The Threshold of Light

By Michael S. Glaser. Bright Hill Press. 2019. 54 pages. $10/paperback.

This chapbook, beautifully manufactured by Bright Hill Press, is a good way to encounter an alert, sensitive, wry, and grateful voice. Michael Glaser, who was Maryland’s state Poet Laureate from 2004 to 2009, captures and shares encounters with light of many kinds. Mornings are tender times, as we arise from the defenseless world of sleep and cross the threshold into day. For example, his wife, returning from her “Morning Walk,” recounts:

how the sun foretold its arrival
turning the sky mauve and pink,

before cresting orange and then,
as though giving birth to itself,

rose crimson out of the ocean—

The light illumines things both intimate and alien. A picture of an informal, contemplative haven in time begins:

As I read Zen in the morning
my young daughter leaves her bed
and lies next to me on the sofa
where sunlight angles through the window.

Yet this is the same world in which the poet, in “Road Kill,” encounters, “Driving to work, road kill, in a furry hump / and large black carrion eaters, feasting.”

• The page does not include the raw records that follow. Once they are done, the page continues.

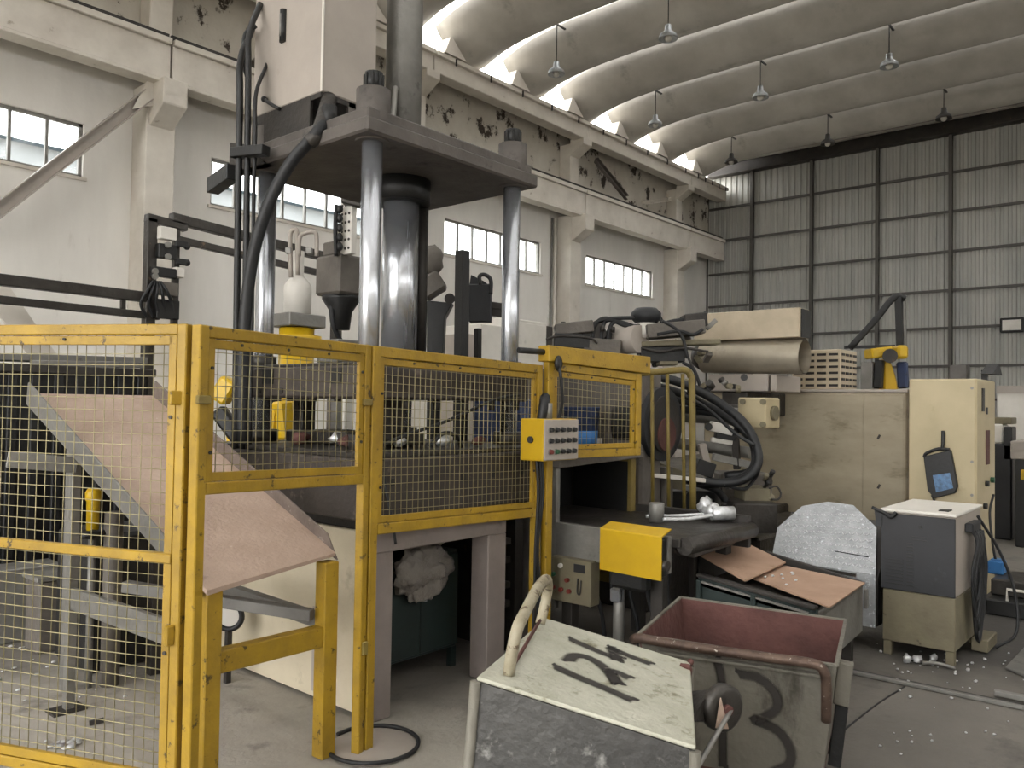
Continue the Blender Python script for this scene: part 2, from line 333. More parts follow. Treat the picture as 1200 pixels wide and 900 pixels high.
# pillars with corbels -------------------------------------------------
ZB, ZR = 6.66, 7.33      # crane beam soffit and top
YF = 12.5                # face of the crane beam
for i, x in enumerate(CX):
    c = thing('pillar', (x, YW, 0), 'concrete wall pillar carrying the crane beam', kind='structure', group='wall pillars')
    box(x - .24, x + .24, YW - .5, YW, 0, ZB).build('shaft', 'concrete_beam', c, .015)
    box(x - .19, x + .19, YW - .42, YW - .05, ZR, 8.6).build('upper_shaft', 'concrete_beam', c, .015)
    h = .3
    MB().prism([(x - .2, YW - .45, ZB - .72), (x - .2, YF - .16, ZB - .42), (x - .2, YF - .16, ZB - .01), (x - .2, YW - .45, ZB - .01)], (.4, 0, 0)).build('corbel', 'concrete_beam', c, .015)
    MB().prism([(x - .2, YW - .4, 8.25), (x - .2, YF - .05, 8.52), (x - .2, YF - .05, 8.7), (x - .2, YW - .4, 8.7)], (.4, 0, 0)).build('head_corbel', 'concrete_beam', c, .015)
MB().cyl((CX[3] - .34, YW - .06, 0), (CX[3] - .34, YW - .06, 6.6), .05, n=10).build('downpipe', 'concrete_beam', wl)
MB().cyl((CX[3] - .46, YW - .05, 0), (CX[3] - .46, YW - .05, 6.6), .03, n=10).build('downpipe', 'galv', wl)
# crane beams, one per bay ---------------------------------------------
ends = [XE] + [c for c in CX] + [XB - .2]
for i in range(len(ends) - 1):
    a, b = ends[i] + .02, ends[i + 1] - .02
    c = thing('crane_beam', ((a + b) / 2, YF, ZB), 'concrete crane runway beam along the side wall', kind='structure', group='crane runway beams')
    mb = MB(); mb.box(a, b, YF, YF + .3, ZB, ZR - .1); mb.build('web', 'concrete_beam', c, .012)
    box(a, b, YF - .06, YF + .62, ZR - .1, ZR).build('flange', 'concrete_beam', c, .01)
    box(a, b, YF - .02, YF + .3, ZB - .05, ZB).build('bottom_edge', 'concrete_beam', c, .008)
    box(a, b, YF + .06, YF + .12, ZR, ZR + .1).build('rail', 'dark_steel', c)
    n = int((b - a) / .75); clip = None
    for k in range(n):
        x = a + (k + .5) * (b - a) / n
        if clip is None: clip = box(x - .06, x + .06, YF - .03, YF + .04, ZR, ZR + .035).build('rail_clip', 'dark_steel', c); x0 = x
        else: piece(clip, c, (x - x0, 0, 0))
# top beam under the roof
tb = thing('trim_1', (8, 12.6, 8.7), 'concrete eaves beam under the roof shells', kind='structure')
for i in range(len(ends) - 1):
    box(ends[i] + .01, ends[i + 1] - .01, 12.45, 12.8, 8.66, 9.06).build('beam', 'concrete_beam', tb, .015)
    box(ends[i] + .01, ends[i + 1] - .01, 12.36, 12.85, 9.0, 9.1).build('ledge', 'concrete_beam', tb, .01)
    for k in range(5):
        x = ends[i] + (k + .5) * (ends[i + 1] - ends[i]) / 5; box(x - .012, x + .012, 12.33, 12.365, 8.93, 9.08).build('drip_hook', 'dark_steel', tb)
box(XE, XB, 12.8, YW + .3, 9.1, 9.14).build('eaves_light_stop', 'concrete_beam', tb)  # added slab, keeps sky light off the upper wall
# diagonal braces on the wall
def brace(name, p, q, w, lab, mat='concrete_beam'):
    c = thing(name, (p.x, p.y, p.z), lab, 'brace'); dd = (q - p).normalized()
    MB().bar(p, q, w, .02, (0, -1, 0)).build('web', mat, c); 
    off = V((0, -1, 0)).cross(dd).normalized()
    for sgn in (-1, 1): MB().bar(p + off * sgn * w / 2 + V((0, -.05, 0)), q + off * sgn * w / 2 + V((0, -.05, 0)), .02, .1, (0, -1, 0)).build('flange', mat, c)
    return c
p, q = gy(-25, 264, 12.75), gy(172, 112, 12.75)
c = brace('wall_brace', p, q, .17, 'pale steel channel brace rising diagonally to the pillar corbel at far left', 'tank_paint')
MB().prism([q + V((-.25, -.08, -.3)), q + V((.2, -.08, -.1)), q + V((.2, -.08, .35)), q + V((.0, -.08, .3))], (0, .03, 0)).build('gusset_plate', 'concrete_beam', c)
brace('wall_brace', gy(697, 188, 12.95), gy(733, 232, 12.95), .14, 'short dark rusty brace across the peeling upper wall strip', 'machine_grey')
brace('wall_brace', gy(752, 238, 12.95), gy(783, 234, 12.95), .1, 'short pale bar at the right end of the peeling strip')
# electrical conduit band lines on the wall
# pale building across the yard, seen through the windows
nb = thing('warehouse', (2, 34, 0), 'pale warehouse with a blue-grey roof outside the windows', 'building')
box(-12, 29, 34, 50, 0, 11.2).build('wall', 'far_wall', nb)
MB().prism([(-13, 33.5, 11.2), (-13, 51, 11.2), (-13, 42, 13.2)], (43, 0, 0)).build('roof', 'roof_far', nb)
# roof shells ------------------------------------------------------------
cl = thing('ceiling', (8, 2, 9.1), 'roof of curved concrete trough shells with daylight gaps', kind='structure')
PIT = 2.2; X0 = 11.85; ZBEL = 9.12; SAG = .6
def arch(y): return .42 * (1 - min(1, abs((y - 1.7) / 10.9)) ** 12)
def shell_mesh():
    m = MB(); n = 14; ys = [12.62, 12.4, 12.1, 11.7, 11.2, 10.6, 10, 9, 7.5, 6, 3, 0, -3, -6, -9.2]; hw = PIT / 2 - .125
    for th in (0, .09):
        for y in ys:
            for i in range(n + 1):
                e = -1 + 2 * i / n; m.v.append(V((e * hw, y, SAG * (abs(e) ** 1.9) + th + arch(y))))
    R = n + 1; K = R * len(ys)
    for j in range(len(ys) - 1):
        for i in range(n):
            a = j * R + i; m.f.append([a, a + 1, a + R + 1, a + R]); m.sm.append(True); m.f.append([K + a, K + a + R, K + a + R + 1, K + a + 1]); m.sm.append(True)
        for i in (0, n):
            a = j * R + i; m.f.append([a, a + R, K + a + R, K + a]); m.sm.append(False)
    for j in (0, len(ys) - 1):
        for i in range(n):
            a = j * R + i; m.f.append([a, a + 1, K + a + 1, K + a]); m.sm.append(False)
    return m
first = None
for k in range(-9, 6):
    xc = X0 + PIT * (k + .5)
    if first is None:
        m = shell_mesh(); m.v = [p + V((xc, 0, ZBEL)) for p in m.v]; first = m.build('roof_shell', 'shell', cl); fx = xc
        w = MB().prism([(xc - .95, 12.32, ZBEL - .01), (xc - .3, 12.32, ZBEL - .01), (xc - .5, 12.32, ZBEL + .16), (xc - .72, 12.32, ZBEL + .36), (xc - .8, 12.32, ZBEL + .36)], (0, .26, 0)); fw = w.build('end_wedge', 'concrete_beam', cl)
    else: piece(first, cl, (xc - fx, 0, 0)); piece(fw, cl, (xc - fx, 0, 0))
box(24.9, XB + .2, YR, YW, 10.18, 10.3).build('closing_slab', 'shell', cl)
# back wall ----------------------------------------------------------------
wb = thing('wall_back', (XB, 2, 0), 'corrugated sheet metal end wall on a grid of steel posts and girts', kind='structure')
PY = [11.57 - 2.0 * k for k in range(-1, 11)]
PY[0] = 13.2
ZG = [1.0, 1.95, 2.9, 4.0, 5.08, 6.2, 7.35, 8.48]
def sheet(y0, y1, z0, z1):
    m = MB(); n = max(2, int(round((y1 - y0) / .2))); w = (y1 - y0) / n; pr = [(0, 0), (.42, 0), (.55, .035), (.87, .035)]
    pts = [(y0 + (i + a) * w, XB + b) for i in range(n) for a, b in pr] + [(y1, XB)]
    for y, x in pts: m.v += [V((x, y, z0)), V((x, y, z1))]
    for i in range(len(pts) - 1): m.f.append([2 * i, 2 * i + 2, 2 * i + 3, 2 * i + 1]); m.sm.append(False)
    return m
for i in range(len(PY) - 1):
    y1, y0 = PY[i], PY[i + 1]; zz = [0] + ZG + [9.62]
    for j in range(len(zz) - 1): sheet(y0, y1, zz[j], zz[j + 1]).build('sheet_panel', 'tin', wb)
    for z in ZG: box(XB - .07, XB - .002, y0 + .05, y1 - .05, z - .035, z + .035).build('girt', 'girt', wb)
    box(XB - .16, XB - .01, y0 - .045, y0 + .045, 0, 9.62).build('post', 'girt', wb)
box(XB + .06, XB + .12, YR, YW, 0, 11).build('backing', 'girt', wb)
box(XB - .32, XB + .02, YR, YW - .2, 9.55, 9.6).build('top_beam', 'dark_steel', wb); box(XB - .2, XB - .12, YR, YW - .2, 9.6, 9.95).build('top_beam', 'dark_steel', wb); box(XB - .32, XB + .02, YR, YW - .2, 9.95, 10.0).build('top_beam', 'shell', wb)
# far side wall outside the picture, added for shade, windows narrowed against side light
wr = thing('wall_right', (8, YR, 0), 'unseen whitewashed wall on the far side of the hall, added for shade', kind='structure')
mb = MB().box(XE, XB, YR - .25, YR, 0, 4.6).box(XE, XB, YR - .25, YR, 5.5, 9.9)
for k in range(6): x = XE + k * 6.5; mb.box(x, x + 1.2, YR - .25, YR, 4.6, 5.5)
mb.build('plaster', 'wall', wr)
wf = thing('wall_front', (XE, 2, 0), 'unseen whitewashed end wall behind the viewer with a wide open gateway, added to cut daylight', kind='structure')  # unseen wall, added to cut the daylight arriving from behind the viewer
mb = MB().box(XE - .25, XE, YR, -3.5, 0, 9.9).box(XE - .25, XE, 7.5, YW, 0, 9.9).box(XE - .25, XE, -3.5, 7.5, 6.5, 9.9); mb.build('plaster', 'wall', wf)
# pendant lamps ---------------------------------------------------------------
rows = [(24.0, [(857, 187), (970, 165), (1106, 135)]), (19.5, [(768, 143), (891, 110), (1042, 73)]), (15.0, [(652, 82), (783, 40)])]
LAB = ['left of three dark lamps near the corrugated wall', 'middle of three dark lamps near the corrugated wall', 'right of three dark lamps near the corrugated wall',
       'left of three white lamps in the middle row under the roof', 'middle of three white lamps in the middle row under the roof', 'right of three white lamps in the middle row under the roof',
       'left lamp of the nearest pair under the roof', 'right lamp of the nearest pair under the roof']
li = 0
for X, pp in rows:
    for p in pp:
        q = gx(p[0], p[1], X); top = ZBEL + .55
        if q.z > ZBEL - .15: q = q * ((ZBEL - .2 - EYE) / (q.z - EYE)); q.z = ZBEL - .2
        l = thing('pendant_lamp', (q.x, q.y, q.z), LAB[li], 'lamp', 'pendant lamps hanging from the roof shells'); li += 1
        k = round((q.x - X0) / PIT); e = abs((q.x - X0) / PIT - .5 - math.floor((q.x - X0) / PIT)) * 2; zt = ZBEL + SAG * e ** 1.9 + arch(q.y)
        MB().cyl((q.x, q.y, q.z + .1), (q.x, q.y, zt), .012, n=6).build('cord', 'dark_steel', l); box(q.x - .3, q.x + .3, q.y - .02, q.y + .02, zt, zt + .03).build('hanger_bar', 'dark_steel', l)
        wm = 'dark_steel' if X > 23 else 'silver'
        MB().lathe([(.0, .19), (.06, .18), (.075, .06), (.17, -.02), (.19, -.1), (.175, -.1), (.0, -.02)], (q.x, q.y, q.z), n=18).build('lamp_shade', wm, l)
        MB().ball((q.x, q.y, q.z - .08), .075).build('bulb', 'white_paint', l)
# flood light on back wall
p = gx(1186, 381, XB - .4)
l = thing('floodlight', p, 'small square floodlight on the corrugated wall at far right', 'floodlight')
box(p.x - .05, p.x + .1, p.y - .28, p.y + .28, p.z - .2, p.z + .2).build('housing', 'black', l, .02); box(p.x - .06, p.x - .045, p.y - .22, p.y + .22, p.z - .14, p.z + .14).build('lens', 'white_paint', l)
box(p.x + .1, p.x + .22, p.y - .04, p.y + .04, p.z - .05, p.z + .05).build('bracket', 'black', l)
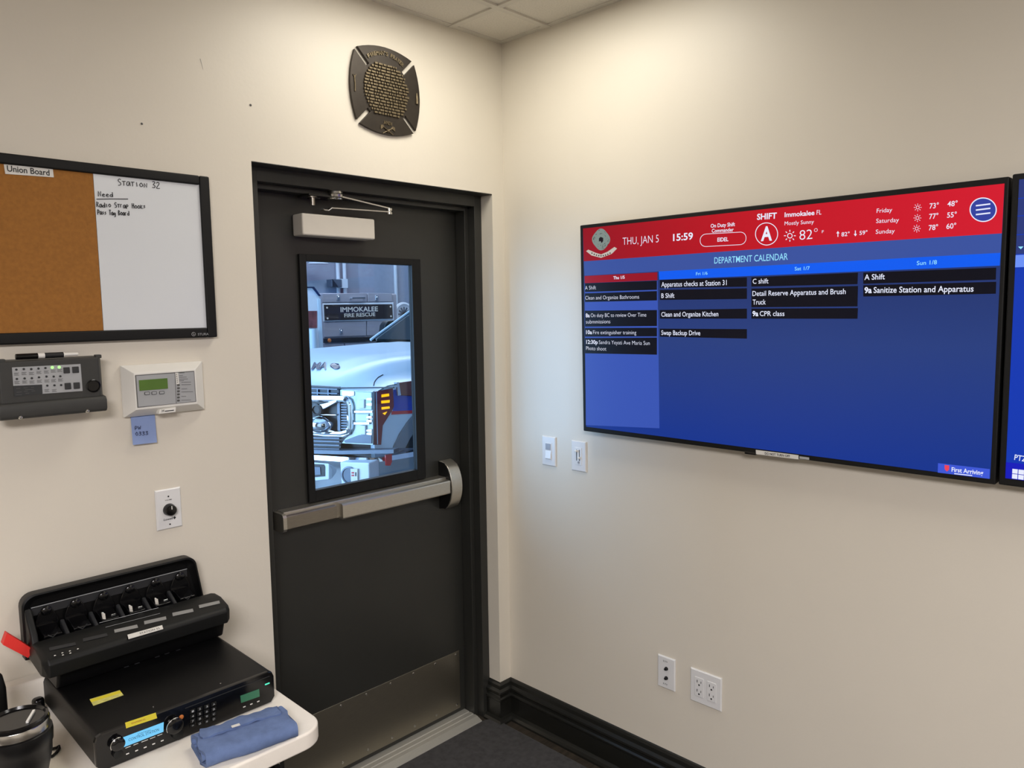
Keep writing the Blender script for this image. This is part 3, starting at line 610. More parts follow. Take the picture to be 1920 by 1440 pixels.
m = MB(); m.cyl((-0.0080, c.y-0.002, c.z-0.023), (-0.0105, c.y-0.002, c.z-0.023), 0.004, n=14); m.build('fan_button', 'lens_grey', t)
t, c = plate_r('data_outlet', 'white narrow wall plate with two jacks above the baseboard', 'wall outlet', 1250.7, 1260.8)
for dz in (0.017, -0.017):
    m = MB(); m.lathe((-0.0065, c.y-0.002, c.z+dz), (-1, 0, 0), [(0.0065, 0), (0.0065, 0.003), (0.005, 0.003), (0.0045, 0.009), (0.0015, 0.009)], 16); m.build('jack', 'ink', t, smooth=True)
m = MB(); e = [V((0, 0.011, 0)), V((0, -0.003, 0))]
for s, dz in (('R-TV', 0.038), ('F-TV', -0.044)): m.text(s, V((-0.0065, c.y+0.011, c.z+dz)), V((-0.0065, c.y-0.006, c.z+dz)), 0.006, NR, 0.0004, 0.015)
m.build('lettering', 'ink_grey', t)
t, c = plate_r('power_outlet', 'white double-width plate with four sockets, right of the jack plate', 'wall outlet', 1324.5, 1291.5, 0.116)
for dy in (-0.023, 0.023):
    m = MB(); rb(m, c, dy-0.0165, dy+0.0165, -0.033, 0.033, 0.006, 0.0082); rc = m.build('receptacle', 'plate_white', t, bevel=0.0008)
    m = MB()
    for dz in (0.017, -0.015):
        rb(m, c, dy-0.0085, dy-0.0060, dz-0.002, dz+0.007, 0.0080, 0.0085); rb(m, c, dy+0.006, dy+0.008, dz-0.002, dz+0.005, 0.0080, 0.0085); m.cyl((-0.0080, c.y-dy, c.z+dz-0.009), (-0.0085, c.y-dy, c.z+dz-0.009), 0.0030, n=12)
    m.build('slots', 'ink', rc)

# ---- televisions
TK = 0.018; TZm = 1.637
TN = V((-1, 0, -TK)).normalized(); TP = V((-0.060, 0, TZm))
def TS(u, v, lift=0.0): return hit(u, v, TP+TN*lift, TN)
def tpt(y, z, lift=0.0):
    return V((-0.060-TK*(z-TZm), y, z))+TN*lift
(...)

The poems are set at home, along the shore, on the Isle of Arran, in Venice; wherever the poet happens to be, he brings his alertness with him, his willingness to look in love and honesty at what he encounters, and his modesty in these first-person poems. We get to know his voice, but he is not the subject; he is an ambassador between us and the world of light, shadow, and surprise that he encounters.